Unconscious Competence

by Megan M. on December 13, 2007 (Projects) |

Ragen and I meet every two weeks to catch up, stay in each other’s monkeysphere, and discuss Virtual Magpie from a business standpoint. This woman solves problems for me like you wouldn’t believe—in fact, we’d reached the end of our meeting yesterday and I was just yammering idly about this thing or that thing, and the solutions just kept coming. We laughed about how hard it is to turn it off; I have the same urge to constantly find solutions, and we work well together because the solutions we’re each best at finding seem to be complementary.

Something she said at our meeting really struck me as a process I’d been going through. It’s been a long, weird eight years, man. I think I took three art classes in college; the rest were all related to my performance degree.
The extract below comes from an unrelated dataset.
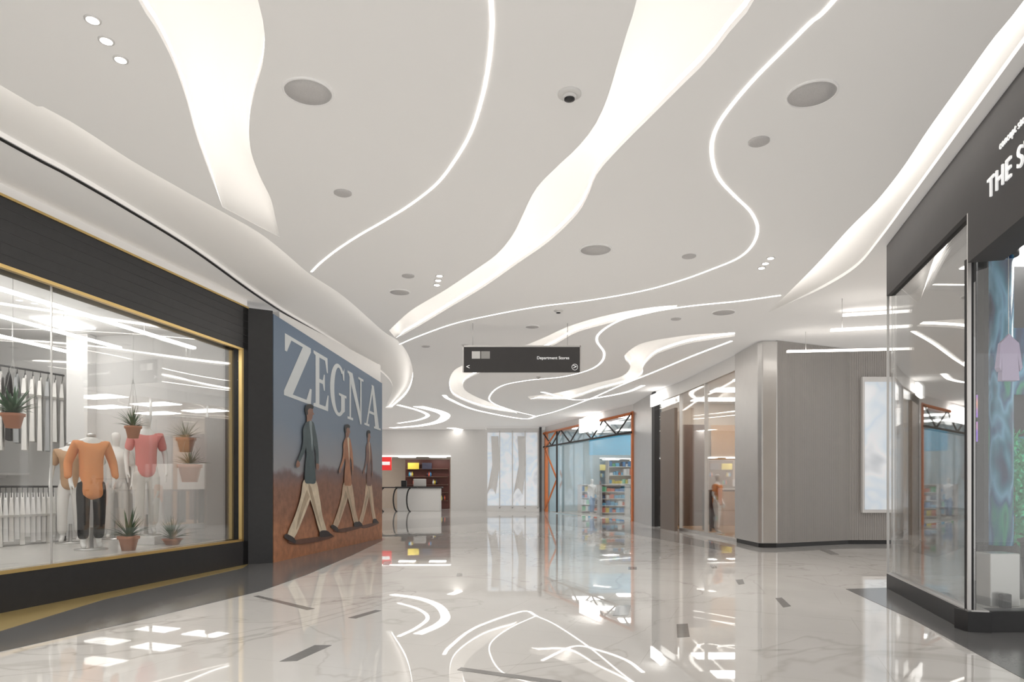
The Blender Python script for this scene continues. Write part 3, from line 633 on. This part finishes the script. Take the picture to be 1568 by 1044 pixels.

I started my work here by reading books, doing commission sketches and building free websites. (Can you say Hot Dog Professional? Wow, have they changed… but me too!) When I look back I am sometimes surprised, sometimes horrified by the understanding I had of what I was doing then. The old versions of, for instance, seem to possess a lot of awareness of what I wanted, what I was shooting for… but plenty of other projects ended up looking pretty spare. I’ve come a long way since then—we all have—but what Ragen told me yesterday cut right to the heart of the thing:

When you begin an endeavor, you enter a state of unconscious incompetence. You don’t know that you don’t know shit.

Once you’ve been doing that for a little while, you enter a state of conscious incompetence. You become keenly and sometimes painfully aware… that you don’t know shit. Oh, how I have suffered this one.
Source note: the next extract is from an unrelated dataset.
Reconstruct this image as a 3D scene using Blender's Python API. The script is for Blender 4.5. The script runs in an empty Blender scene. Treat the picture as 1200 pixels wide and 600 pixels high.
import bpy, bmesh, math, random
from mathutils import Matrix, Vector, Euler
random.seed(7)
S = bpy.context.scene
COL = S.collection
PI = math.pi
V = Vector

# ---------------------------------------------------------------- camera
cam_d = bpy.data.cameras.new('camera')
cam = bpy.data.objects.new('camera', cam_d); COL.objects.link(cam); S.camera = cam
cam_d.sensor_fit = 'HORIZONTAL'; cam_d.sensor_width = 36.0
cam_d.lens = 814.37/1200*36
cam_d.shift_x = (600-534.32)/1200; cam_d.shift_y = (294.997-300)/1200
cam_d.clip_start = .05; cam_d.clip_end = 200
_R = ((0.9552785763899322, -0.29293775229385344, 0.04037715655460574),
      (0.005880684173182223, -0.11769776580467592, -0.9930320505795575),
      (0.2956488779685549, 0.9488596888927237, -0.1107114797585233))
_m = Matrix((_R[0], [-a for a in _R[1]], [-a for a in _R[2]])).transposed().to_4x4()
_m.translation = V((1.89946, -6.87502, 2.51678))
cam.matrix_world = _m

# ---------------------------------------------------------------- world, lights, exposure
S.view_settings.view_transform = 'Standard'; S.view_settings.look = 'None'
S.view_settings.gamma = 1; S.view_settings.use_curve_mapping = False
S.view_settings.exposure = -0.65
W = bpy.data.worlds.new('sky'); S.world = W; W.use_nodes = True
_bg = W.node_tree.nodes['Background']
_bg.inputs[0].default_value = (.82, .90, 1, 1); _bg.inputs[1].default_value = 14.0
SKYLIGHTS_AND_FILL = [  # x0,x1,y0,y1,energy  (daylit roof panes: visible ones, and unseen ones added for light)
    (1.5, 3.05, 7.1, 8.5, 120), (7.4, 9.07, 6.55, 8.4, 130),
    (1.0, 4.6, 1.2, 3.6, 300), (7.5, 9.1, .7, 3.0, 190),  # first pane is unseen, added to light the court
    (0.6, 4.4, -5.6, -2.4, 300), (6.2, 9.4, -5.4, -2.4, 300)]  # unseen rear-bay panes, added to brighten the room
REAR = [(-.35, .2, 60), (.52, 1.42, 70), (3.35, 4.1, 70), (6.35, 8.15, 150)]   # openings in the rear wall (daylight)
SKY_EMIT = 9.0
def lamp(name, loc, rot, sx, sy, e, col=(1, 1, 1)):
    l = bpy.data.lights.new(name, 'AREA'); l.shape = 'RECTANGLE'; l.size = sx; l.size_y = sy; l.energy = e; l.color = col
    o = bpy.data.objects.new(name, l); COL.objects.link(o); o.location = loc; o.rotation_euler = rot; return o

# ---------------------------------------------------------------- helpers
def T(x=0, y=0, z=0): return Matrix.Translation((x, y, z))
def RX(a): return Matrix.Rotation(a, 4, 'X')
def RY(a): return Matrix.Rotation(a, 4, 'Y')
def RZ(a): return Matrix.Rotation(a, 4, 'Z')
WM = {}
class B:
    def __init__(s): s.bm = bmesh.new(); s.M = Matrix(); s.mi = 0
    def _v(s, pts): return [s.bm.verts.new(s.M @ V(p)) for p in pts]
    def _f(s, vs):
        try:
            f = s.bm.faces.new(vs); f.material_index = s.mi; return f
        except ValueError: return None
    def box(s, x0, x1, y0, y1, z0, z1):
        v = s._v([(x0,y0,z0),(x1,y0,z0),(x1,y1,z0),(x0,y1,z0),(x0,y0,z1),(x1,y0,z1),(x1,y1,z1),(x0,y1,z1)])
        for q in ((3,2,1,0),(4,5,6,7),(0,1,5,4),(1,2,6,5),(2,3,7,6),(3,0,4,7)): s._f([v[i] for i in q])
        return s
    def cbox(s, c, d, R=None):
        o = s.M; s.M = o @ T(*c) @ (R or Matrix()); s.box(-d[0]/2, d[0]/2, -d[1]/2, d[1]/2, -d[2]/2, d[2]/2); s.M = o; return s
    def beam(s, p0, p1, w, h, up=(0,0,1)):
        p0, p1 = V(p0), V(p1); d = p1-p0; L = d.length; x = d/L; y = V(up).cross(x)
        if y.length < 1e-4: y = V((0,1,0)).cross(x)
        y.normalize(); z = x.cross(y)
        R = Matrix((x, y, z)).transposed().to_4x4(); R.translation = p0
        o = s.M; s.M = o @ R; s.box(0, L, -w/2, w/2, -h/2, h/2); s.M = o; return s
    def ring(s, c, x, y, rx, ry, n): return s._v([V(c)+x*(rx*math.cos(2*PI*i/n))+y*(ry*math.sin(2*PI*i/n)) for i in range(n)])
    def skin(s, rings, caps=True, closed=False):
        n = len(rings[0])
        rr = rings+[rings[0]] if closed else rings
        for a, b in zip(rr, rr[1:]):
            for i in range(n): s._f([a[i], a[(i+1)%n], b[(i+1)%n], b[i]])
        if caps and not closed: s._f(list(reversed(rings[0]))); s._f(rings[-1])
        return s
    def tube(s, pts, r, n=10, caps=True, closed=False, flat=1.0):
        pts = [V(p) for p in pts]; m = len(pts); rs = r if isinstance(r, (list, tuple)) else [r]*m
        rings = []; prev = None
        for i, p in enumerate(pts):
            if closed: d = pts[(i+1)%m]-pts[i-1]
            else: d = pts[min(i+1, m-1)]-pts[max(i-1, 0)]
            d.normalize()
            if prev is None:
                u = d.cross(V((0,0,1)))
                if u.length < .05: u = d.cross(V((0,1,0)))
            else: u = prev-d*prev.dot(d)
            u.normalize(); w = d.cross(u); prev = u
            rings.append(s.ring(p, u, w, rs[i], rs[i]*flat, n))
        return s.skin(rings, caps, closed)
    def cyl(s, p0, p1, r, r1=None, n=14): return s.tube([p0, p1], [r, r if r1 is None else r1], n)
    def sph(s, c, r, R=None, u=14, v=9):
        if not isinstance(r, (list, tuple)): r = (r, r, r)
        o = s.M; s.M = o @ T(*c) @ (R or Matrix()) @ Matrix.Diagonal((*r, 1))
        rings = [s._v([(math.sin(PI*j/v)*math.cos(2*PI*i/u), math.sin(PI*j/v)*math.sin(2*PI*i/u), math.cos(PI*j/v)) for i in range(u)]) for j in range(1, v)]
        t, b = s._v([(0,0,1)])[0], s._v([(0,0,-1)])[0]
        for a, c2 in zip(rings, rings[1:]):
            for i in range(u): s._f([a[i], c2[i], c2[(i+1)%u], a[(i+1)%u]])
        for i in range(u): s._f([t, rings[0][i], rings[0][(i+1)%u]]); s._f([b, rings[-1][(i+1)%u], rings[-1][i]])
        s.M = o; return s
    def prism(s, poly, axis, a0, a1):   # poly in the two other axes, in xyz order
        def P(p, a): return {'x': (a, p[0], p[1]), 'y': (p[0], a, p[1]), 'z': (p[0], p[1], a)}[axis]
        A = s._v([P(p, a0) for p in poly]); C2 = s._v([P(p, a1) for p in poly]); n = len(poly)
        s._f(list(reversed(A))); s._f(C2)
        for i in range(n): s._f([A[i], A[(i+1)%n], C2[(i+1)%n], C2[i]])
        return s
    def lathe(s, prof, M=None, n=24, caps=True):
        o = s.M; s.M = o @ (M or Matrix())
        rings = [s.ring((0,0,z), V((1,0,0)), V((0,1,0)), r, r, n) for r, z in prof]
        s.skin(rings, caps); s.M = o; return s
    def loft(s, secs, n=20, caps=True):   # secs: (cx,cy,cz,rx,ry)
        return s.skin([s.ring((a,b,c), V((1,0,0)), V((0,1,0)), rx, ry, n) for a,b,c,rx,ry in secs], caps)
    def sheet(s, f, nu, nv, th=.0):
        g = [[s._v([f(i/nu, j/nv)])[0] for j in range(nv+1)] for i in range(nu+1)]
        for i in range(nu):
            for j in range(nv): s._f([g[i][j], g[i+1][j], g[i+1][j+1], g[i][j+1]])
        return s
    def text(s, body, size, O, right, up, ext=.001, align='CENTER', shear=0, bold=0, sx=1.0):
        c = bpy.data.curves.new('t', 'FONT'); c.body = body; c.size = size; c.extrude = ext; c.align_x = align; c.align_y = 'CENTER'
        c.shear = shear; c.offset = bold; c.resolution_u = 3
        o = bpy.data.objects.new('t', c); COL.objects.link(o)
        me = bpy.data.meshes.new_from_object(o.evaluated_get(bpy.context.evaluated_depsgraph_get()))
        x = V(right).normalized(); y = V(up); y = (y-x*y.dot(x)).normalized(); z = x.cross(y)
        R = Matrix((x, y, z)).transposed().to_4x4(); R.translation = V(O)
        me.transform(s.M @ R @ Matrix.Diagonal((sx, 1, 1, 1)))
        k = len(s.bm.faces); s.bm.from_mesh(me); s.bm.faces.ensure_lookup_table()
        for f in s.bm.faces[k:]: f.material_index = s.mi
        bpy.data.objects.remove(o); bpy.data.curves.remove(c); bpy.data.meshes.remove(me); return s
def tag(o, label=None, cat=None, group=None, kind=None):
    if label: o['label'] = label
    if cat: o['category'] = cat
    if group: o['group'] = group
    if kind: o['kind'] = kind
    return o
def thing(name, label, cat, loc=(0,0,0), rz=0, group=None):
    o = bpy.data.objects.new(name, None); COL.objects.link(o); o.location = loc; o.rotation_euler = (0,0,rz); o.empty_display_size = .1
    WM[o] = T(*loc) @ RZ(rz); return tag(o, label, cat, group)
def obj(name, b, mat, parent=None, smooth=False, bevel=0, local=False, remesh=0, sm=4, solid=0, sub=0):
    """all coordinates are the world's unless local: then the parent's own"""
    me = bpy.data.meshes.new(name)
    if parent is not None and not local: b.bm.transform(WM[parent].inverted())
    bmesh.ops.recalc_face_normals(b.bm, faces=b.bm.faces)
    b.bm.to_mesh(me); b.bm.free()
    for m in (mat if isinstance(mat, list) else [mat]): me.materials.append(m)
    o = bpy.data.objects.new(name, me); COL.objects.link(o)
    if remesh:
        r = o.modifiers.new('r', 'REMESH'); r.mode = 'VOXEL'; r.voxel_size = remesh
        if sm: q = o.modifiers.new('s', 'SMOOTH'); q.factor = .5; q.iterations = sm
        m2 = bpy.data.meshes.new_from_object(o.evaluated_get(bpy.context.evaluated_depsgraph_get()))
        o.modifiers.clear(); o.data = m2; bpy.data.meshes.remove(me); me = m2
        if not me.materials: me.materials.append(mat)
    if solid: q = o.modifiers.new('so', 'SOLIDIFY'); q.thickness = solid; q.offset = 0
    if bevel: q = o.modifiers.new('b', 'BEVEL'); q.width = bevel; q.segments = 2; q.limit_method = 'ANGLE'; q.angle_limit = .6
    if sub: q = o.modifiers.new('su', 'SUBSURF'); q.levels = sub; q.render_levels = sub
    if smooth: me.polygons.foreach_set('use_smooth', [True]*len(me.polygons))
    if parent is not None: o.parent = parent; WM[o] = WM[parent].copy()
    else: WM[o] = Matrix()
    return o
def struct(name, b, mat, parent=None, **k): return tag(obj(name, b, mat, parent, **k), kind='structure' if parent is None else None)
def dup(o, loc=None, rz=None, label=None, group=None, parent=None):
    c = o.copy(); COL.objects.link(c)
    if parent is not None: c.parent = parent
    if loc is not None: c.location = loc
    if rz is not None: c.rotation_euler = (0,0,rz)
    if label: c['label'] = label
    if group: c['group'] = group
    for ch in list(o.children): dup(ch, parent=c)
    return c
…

After time and work, you will enter a state of conscious competence. You now know what you are doing, but you really have to concentrate and pay attention, in order not to mess it up. This has been the case for me over the last several years—if I stay on the ball (balancing act though it is), I’m fine.
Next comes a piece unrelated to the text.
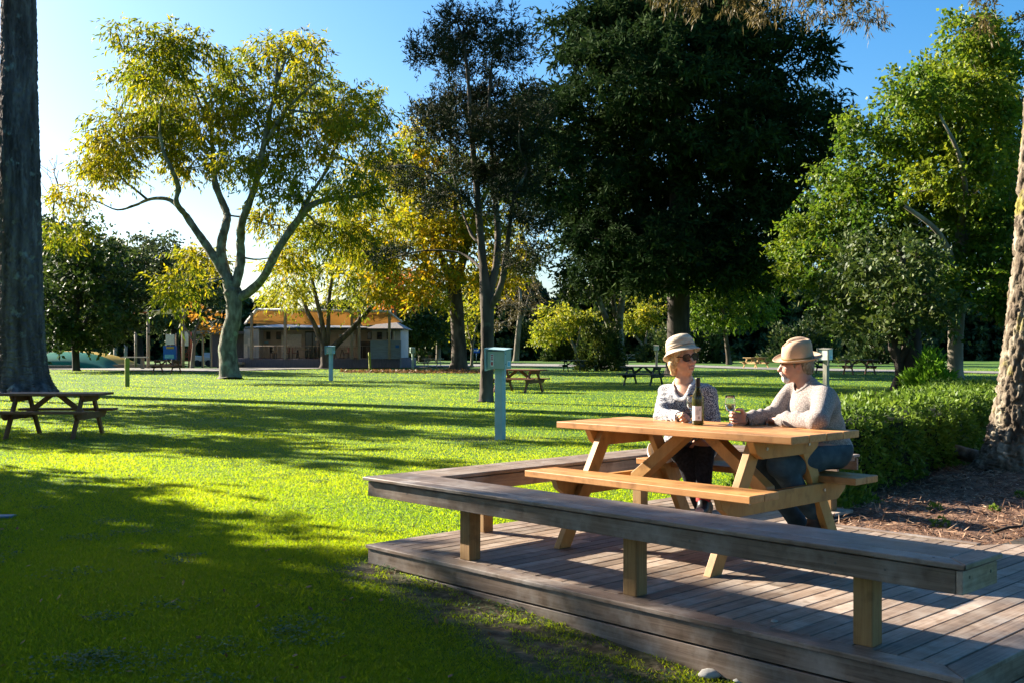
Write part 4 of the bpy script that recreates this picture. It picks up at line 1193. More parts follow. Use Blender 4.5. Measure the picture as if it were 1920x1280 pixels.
# forked multi-stem tree in front of the building
tree('forked_tree', 'low forking tree with several leaning stems before the canopy building, yellow green leaves', (612, 691), 81,
     [[(612, 694, 34), (612, 684, 24), (611, 668, 20), (612, 655, 20)], [(612, 655, 12), (598, 630, 10), (588, 605, 9), (575, 585, 8), (560, 540, 6, 1)], [(612, 656, 12), (606, 620, 10), (598, 580, 8), (588, 520, 6, -1), (580, 470, 4, -1)],
      [(613, 656, 10), (616, 610, 8), (616, 560, 7), (622, 500, 5, 1), (630, 460, 4, 1)], [(616, 664, 14), (630, 645, 12), (655, 622, 11), (685, 595, 9, -1), (712, 562, 7, -1), (730, 530, 4, -1)], [(668, 612, 7), (690, 580, 5, -2), (700, 540, 4, -2)]],
     [(560, 520, 50, 36), (600, 480, 60, 40), (650, 500, 56, 40), (540, 555, 40, 16), (640, 545, 50, 18), (690, 480, 50, 40), (700, 540, 46, 28), (520, 540, 36, 24), (620, 430, 54, 34), (665, 575, 30, 8), (720, 430, 46, 40)],
     LV['yellow_green'], MT['bark_brown'], 103, spacing=1.25, per=46, spread=.75, ll=.40, lw=.12, droop=.6, twig=.016, cdepth=9, wob=.12, flat_k=.6, dens=1.5)

tree('golden_tree', 'broad golden autumn tree with a stout trunk flared at the base', (861, 694), 74,
     [[(861, 698, 50), (861, 692, 38), (861, 680, 30), (861, 650, 27), (858, 610, 26), (853, 560, 26), (850, 530, 27)], [(850, 532, 20), (835, 500, 15), (815, 460, 12), (800, 400, 9, 1), (790, 340, 7, 1), (785, 280, 4, 1)], [(852, 532, 20), (868, 490, 15), (880, 440, 12), (900, 390, 9, -1), (920, 350, 6, -1)], [(850, 535, 12), (846, 470, 10, 2), (850, 400, 8, 2), (850, 330, 5, 2)]],
     [(790, 255, 36, 34), (770, 310, 40, 40), (810, 330, 46, 44), (760, 390, 48, 44), (830, 400, 56, 46), (740, 450, 52, 40), (790, 470, 56, 38), (850, 460, 50, 40), (900, 430, 50, 46), (940, 470, 46, 38), (760, 530, 56, 26), (820, 540, 44, 22), (910, 520, 50, 24), (975, 480, 36, 30), (880, 350, 46, 44), (950, 400, 36, 36), (700, 500, 40, 26), (725, 350, 30, 40)],
     LV['gold'], MT['bark_brown'], 104, spacing=1.3, per=50, spread=.75, ll=.38, lw=.15, droop=.45, twig=.028, cdepth=8, tone=.4, bumps=.02, thick=.25, wob=.05, fat=1.2)
tree('orange_tree', 'small orange leaved branch tree between the forked tree and the golden tree', (744, 690), 96,
     [[(744, 690, 8), (742, 640, 6), (742, 590, 5), (738, 560, 3)]], [(740, 525, 40, 24), (715, 535, 30, 18), (760, 540, 36, 18), (735, 560, 24, 10)],
     leaf_mat('orange_leaf', [(.40, .20, .015), (.55, .22, .015), (.52, .12, .01), (.45, .07, .01)], .5), MT['bark_brown'], 105, spacing=1.2, per=40, spread=.7, ll=.38, lw=.17, cdepth=3, twig=.015)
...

After more time and experience, you enter a state of unconscious competence. You are so proficient at what you do that it becomes second nature to you and only the most complex of problems will require strict concentration and assistance. This… is the state I’ve entered, just in the last handful of months. It’s been especially noticeable since I began working with Cloud Nine—and it’s unnerving because even having gotten to this headspace, it’s so obvious how much more there is to learn. And I’m already discovering new ideas and areas I don’t know anything about, things I want to develop and explore. And some things that are so young, so green for me, that I will have to start from scratch entirely!

The reason this hit me so hard is that I feel like I’m at the edge of unconscious competence, after so long… and at the same time, I’m clearly starting over. It’s an incredible cycle that I suspect will continue for the rest of my life. But what an exciting way to live a life! It blows my mind, a bit.